Given instruction: The line containing "# A vaulted" marks the end: extract everything from the first line of the data through that line, exactly, with no pictures.

Collected data:

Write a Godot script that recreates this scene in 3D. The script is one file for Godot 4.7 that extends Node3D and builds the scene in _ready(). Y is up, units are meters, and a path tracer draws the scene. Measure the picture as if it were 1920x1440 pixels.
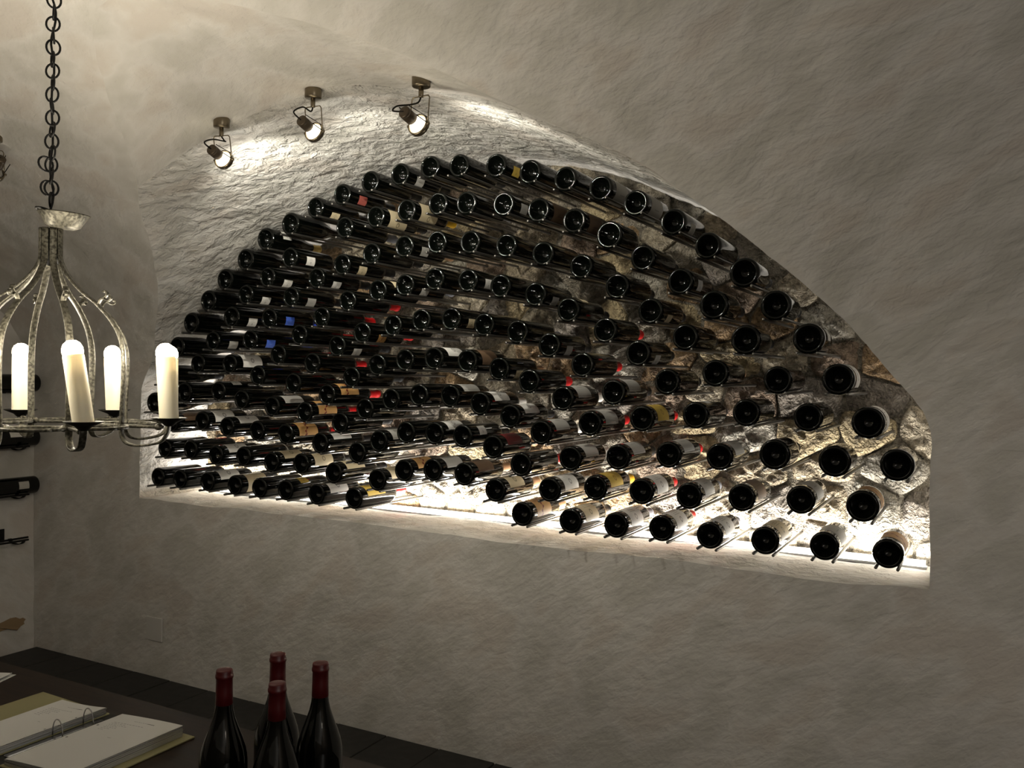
extends Node3D
# A vaulted wine cellar: an arched niche with bottles on steel pegs, lit by a light strip, three ceiling spotlights and a candle chandelier.

const ARCH_X := -1.575          # centre line of the niche
const SILL_Y := 1.088
const NICHE_Z := -0.37          # stone face at the back of the niche
const SPRING_Y := 1.45          # where the main vault leaves the wall
const VAULT_A := 1.9
const VAULT_R := 0.98
const ROOM_L := -3.7
const ROOM_R := 2.2
const ROOM_N := 3.8

var M := {}
var wav1 := FastNoiseLite.new()
var wav2 := FastNoiseLite.new()
var wav3 := FastNoiseLite.new()
var rng := RandomNumberGenerator.new()
var arch_pts := PackedVector2Array()      # (half width, height) from the springing up to the crown
var names := {}

# one list per arch of bottles: x, y of the base, label, its turn, capsule, shape, side, place counted from the foot
var arches := [
	[[-0.202, 1.405, "none", 0, "black", "u", "r", 1], [-0.273, 1.509, "white", 60, "black", "u", "r", 2], [-0.348, 1.619, "white", 60, "black", "u", "r", 3], [-0.424, 1.725, "white_small", 70, "black", "u", "r", 4], [-0.513, 1.815, "none", 30, "black", "u", "r", 5], [-0.598, 1.906, "none", 30, "black", "u", "r", 6], [-0.7, 1.984, "none", 30, "black", "b", "r", 7], [-0.801, 2.057, "grey_small", 110, "black", "b", "r", 8], [-0.916, 2.12, "grey", 105, "black", "b", "r", 9], [-1.027, 2.172, "grey", 105, "black", "b", "r", 10], [-1.143, 2.209, "none", 30, "black", "b", "r", 11], [-1.261, 2.24, "none", 30, "black", "b", "r", 12], [-1.382, 2.271, "yellow_small", 105, "black", "b", "r", 13], [-1.52, 2.284, "none", 30, "black", "b", "r", 14], [-2.918, 1.477, "none", 30, "black", "u", "l", 1], [-2.862, 1.587, "none", 0, "black", "u", "l", 2], [-2.791, 1.697, "none", 0, "black", "u", "l", 3], [-2.714, 1.79, "none", 0, "black", "u", "l", 4], [-2.63, 1.874, "none", 0, "black", "u", "l", 5], [-2.543, 1.952, "none", 0, "black", "u", "l", 6], [-2.433, 2.021, "none", 0, "black", "u", "l", 7], [-2.336, 2.092, "white_small", 60, "gold", "u", "l", 8], [-2.222, 2.14, "none", 0, "black", "u", "l", 9], [-2.11, 2.191, "cream_small", 130, "black", "b", "l", 10], [-1.992, 2.228, "pink_small", 110, "black", "b", "l", 11], [-1.874, 2.262, "none", 30, "black", "b", "l", 12], [-1.746, 2.275, "grey_small", 115, "black", "b", "l", 13], [-1.628, 2.288, "none", 30, "black", "b", "l", 14]],
	[[-0.219, 1.178, "tan", 25, "black", "b", "r", 1], [-0.282, 1.293, "tan", 40, "black", "u", "r", 2], [-0.352, 1.405, "none", 30, "black", "u", "r", 3], [-0.421, 1.517, "none", 0, "black", "b", "r", 4], [-0.502, 1.614, "none", 0, "grey", "b", "r", 5], [-0.589, 1.722, "none", 0, "black", "u", "r", 6], [-0.679, 1.819, "none", 0, "black", "u", "r", 7], [-0.777, 1.888, "white_small", 101, "black", "b", "r", 8], [-0.891, 1.96, "none", 0, "black", "b", "r", 9], [-0.997, 2.032, "none", 0, "black", "u", "r", 10], [-1.109, 2.08, "brown", 105, "black", "b", "r", 11], [-1.229, 2.12, "brown", 105, "black", "b", "r", 12], [-1.35, 2.147, "grey_small", 101, "black", "b", "r", 13], [-1.485, 2.16, "none", 0, "grey", "b", "r", 14], [-2.851, 1.299, "none", 30, "black", "b", "l", 1], [-2.81, 1.404, "brown", 20, "red", "b", "l", 2], [-2.752, 1.522, "none", 30, "black", "u", "l", 3], [-2.676, 1.634, "none", 30, "black", "b", "l", 4], [-2.601, 1.722, "grey_small", 113, "black", "b", "l", 5], [-2.507, 1.81, "white_small", 115, "black", "u", "l", 6], [-2.431, 1.891, "white_small", 120, "black", "b", "l", 7], [-2.331, 1.953, "white_small", 120, "black", "b", "l", 8], [-2.222, 2.019, "white_small", 100, "black", "b", "l", 9], [-1.972, 2.111, "none", 0, "grey", "b", "l", 10], [-1.847, 2.141, "cream", 100, "black", "b", "l", 11], [-1.72, 2.154, "cream", 100, "yellow", "b", "l", 12], [-1.599, 2.168, "none", 0, "black", "b", "l", 13]],
	[[-0.374, 1.18, "grey", 30, "black", "b", "r", 1], [-0.436, 1.297, "grey", 35, "black", "b", "r", 2], [-0.505, 1.414, "none", 30, "black", "u", "r", 3], [-0.585, 1.523, "none", 0, "black", "b", "r", 4], [-0.673, 1.63, "none", 0, "tan", "b", "r", 5], [-0.76, 1.73, "none", 0, "black", "b", "r", 6], [-0.864, 1.806, "cream_small", 126, "black", "b", "r", 7], [-0.97, 1.88, "none", 0, "black", "b", "r", 8], [-1.086, 1.943, "none", 0, "black", "b", "r", 9], [-1.213, 1.987, "none", 0, "black", "b", "r", 10], [-1.342, 2.018, "none", 0, "black", "b", "r", 11], [-1.471, 2.035, "none", 0, "black", "b", "r", 12], [-2.894, 1.183, "none", 30, "black", "b", "l", 1], [-2.766, 1.185, "none", 30, "black", "b", "l", 2], [-2.707, 1.303, "none", 30, "black", "b", "l", 3], [-2.652, 1.416, "white", 35, "black", "b", "l", 4], [-2.568, 1.531, "white_small", 25, "black", "b", "l", 5], [-2.512, 1.634, "white", 45, "black", "b", "l", 6], [-2.414, 1.725, "blue_small", 110, "black", "b", "l", 7], [-2.322, 1.803, "blue_small", 100, "blue", "b", "l", 8], [-2.214, 1.878, "grey_small", 115, "black", "b", "l", 9], [-2.096, 1.941, "white_small", 125, "black", "b", "l", 10], [-1.981, 1.984, "cream_small", 115, "black", "b", "l", 11], [-1.856, 2.016, "none", 0, "black", "b", "l", 12], [-1.724, 2.034, "grey_small", 108, "tan", "b", "l", 13], [-1.598, 2.042, "none", 0, "black", "b", "l", 14]],
	[[-0.526, 1.18, "cream", 35, "grey", "b", "r", 1], [-0.592, 1.29, "brown", 40, "black", "b", "r", 2], [-0.656, 1.398, "grey", 25, "black", "b", "r", 3], [-0.726, 1.511, "white_small", 6, "black", "b", "r", 4], [-0.811, 1.603, "none", 0, "black", "b", "r", 5], [-0.899, 1.684, "white_small", 120, "black", "b", "r", 6], [-1.003, 1.751, "none", 0, "red", "b", "r", 7], [-1.121, 1.813, "cream_small", 20, "black", "b", "r", 8], [-1.237, 1.863, "grey_small", 120, "black", "b", "r", 9], [-1.358, 1.892, "none", 0, "black", "b", "r", 10], [-1.476, 1.913, "white_small", 100, "black", "b", "r", 11], [-2.611, 1.187, "white", 20, "black", "b", "l", 1], [-2.574, 1.289, "white", 15, "black", "b", "l", 2], [-2.522, 1.399, "white", 10, "black", "b", "l", 3], [-2.451, 1.503, "none", 30, "black", "b", "l", 4], [-2.367, 1.594, "none", 30, "black", "b", "l", 5], [-2.276, 1.671, "none", 0, "red", "b", "l", 6], [-2.174, 1.742, "none", 0, "red", "b", "l", 7], [-2.073, 1.804, "none", 0, "red", "b", "l", 8], [-1.964, 1.859, "none", 0, "red", "b", "l", 9], [-1.836, 1.892, "cream_small", 45, "black", "b", "l", 10], [-1.72, 1.906, "white_small", 125, "grey", "b", "l", 11], [-1.602, 1.922, "none", 0, "grey", "b", "l", 12]],
	[[-0.68, 1.177, "white", 35, "grey", "b", "r", 1], [-0.74, 1.283, "grey", 35, "grey", "b", "r", 2], [-0.803, 1.395, "grey", 20, "red", "b", "r", 3], [-0.885, 1.495, "yellow", 40, "red", "b", "r", 4], [-0.971, 1.569, "grey", 25, "black", "b", "r", 5], [-1.076, 1.648, "none", 0, "red", "b", "r", 6], [-1.183, 1.707, "grey_small", 115, "black", "b", "r", 7], [-1.297, 1.748, "none", 0, "grey", "b", "r", 8], [-1.416, 1.771, "none", 0, "black", "b", "r", 9], [-1.535, 1.791, "cream_small", 109, "tan", "b", "r", 10], [-2.481, 1.182, "cream", 75, "black", "b", "l", 1], [-2.432, 1.293, "none", 30, "black", "b", "l", 2], [-2.371, 1.391, "none", 30, "black", "b", "l", 3], [-2.295, 1.483, "grey", 10, "black", "b", "l", 4], [-2.199, 1.569, "none", 30, "black", "b", "l", 5], [-2.109, 1.642, "none", 0, "red", "b", "l", 6], [-1.998, 1.703, "white_small", 125, "black", "b", "l", 7], [-1.893, 1.748, "tan_small", 120, "red", "b", "l", 8], [-1.771, 1.772, "none", 0, "grey", "b", "l", 9], [-1.655, 1.789, "none", 0, "tan", "b", "l", 10]],
	[[-0.819, 1.184, "white", 40, "red", "b", "r", 1], [-0.882, 1.284, "white", 45, "red", "b", "r", 2], [-0.953, 1.38, "grey", 20, "black", "b", "r", 3], [-1.043, 1.475, "grey", 35, "red", "b", "r", 4], [-1.135, 1.546, "grey", 25, "white", "b", "r", 5], [-1.25, 1.596, "none", 0, "red", "b", "r", 6], [-1.361, 1.632, "cream_small", 119, "tan", "b", "r", 7], [-1.476, 1.656, "brown", 45, "black", "b", "r", 8], [-2.354, 1.182, "none", 30, "black", "b", "l", 1], [-2.296, 1.28, "cream", 10, "black", "b", "l", 2], [-2.23, 1.386, "tan", 40, "red", "b", "l", 3], [-2.144, 1.468, "tan", 40, "red", "b", "l", 4], [-2.044, 1.533, "tan", 30, "red", "b", "l", 5], [-1.94, 1.595, "none", 0, "black", "b", "l", 6], [-1.828, 1.639, "none", 0, "grey", "b", "l", 7], [-1.719, 1.657, "none", 0, "black", "b", "l", 8], [-1.601, 1.663, "white", 15, "black", "b", "l", 9]],
	[[-0.957, 1.18, "white", 40, "grey", "b", "r", 1], [-1.025, 1.284, "yellow", 30, "yellow", "b", "r", 2], [-1.108, 1.366, "grey", 25, "white", "b", "r", 3], [-1.205, 1.44, "grey", 20, "white", "b", "r", 4], [-1.315, 1.485, "white", 15, "black", "b", "r", 5], [-1.422, 1.521, "white", 15, "white", "b", "r", 6], [-1.539, 1.542, "grey", 5, "black", "b", "r", 7], [-2.223, 1.185, "yellow_small", 30, "tan", "b", "l", 1], [-2.16, 1.283, "cream", 45, "black", "b", "l", 2], [-2.075, 1.361, "white", 10, "black", "b", "l", 3], [-1.988, 1.436, "none", 30, "black", "b", "l", 4], [-1.878, 1.488, "none", 30, "black", "b", "l", 5], [-1.77, 1.524, "none", 30, "black", "b", "l", 6], [-1.657, 1.542, "none", 30, "black", "b", "l", 7]],
	[[-1.101, 1.179, "cream", 35, "black", "b", "r", 1], [-1.174, 1.267, "white", 35, "white", "b", "r", 2], [-1.275, 1.337, "none", 0, "red", "b", "r", 3], [-1.375, 1.386, "red", 20, "tan", "b", "r", 4], [-1.486, 1.415, "white_small", 60, "black", "b", "r", 5], [-2.08, 1.181, "white", 25, "black", "b", "l", 1], [-2.006, 1.261, "cream", 10, "black", "b", "l", 2], [-1.91, 1.337, "none", 30, "black", "b", "l", 3], [-1.816, 1.381, "grey", 20, "black", "b", "l", 4], [-1.707, 1.416, "none", 30, "black", "b", "l", 5], [-1.596, 1.418, "white", 10, "black", "b", "l", 6]],
	[[-1.264, 1.185, "tan", 45, "tan", "b", "r", 1], [-1.366, 1.25, "cream", 20, "tan", "b", "r", 2], [-1.476, 1.294, "brown", 20, "tan", "b", "r", 3], [-1.918, 1.18, "yellow", 20, "red", "b", "l", 1], [-1.82, 1.25, "cream", 25, "black", "b", "l", 2], [-1.713, 1.289, "tan", 20, "black", "b", "l", 3], [-1.597, 1.299, "grey", 20, "black", "b", "l", 4]],
]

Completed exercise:
Write a Godot script that recreates this scene in 3D. The script is one file for Godot 4.7 that extends Node3D and builds the scene in _ready(). Y is up, units are meters, and a path tracer draws the scene. Measure the picture as if it were 1920x1440 pixels.
extends Node3D
# A vaulted wine cellar: an arched niche with bottles on steel pegs, lit by a light strip, three ceiling spotlights and a candle chandelier.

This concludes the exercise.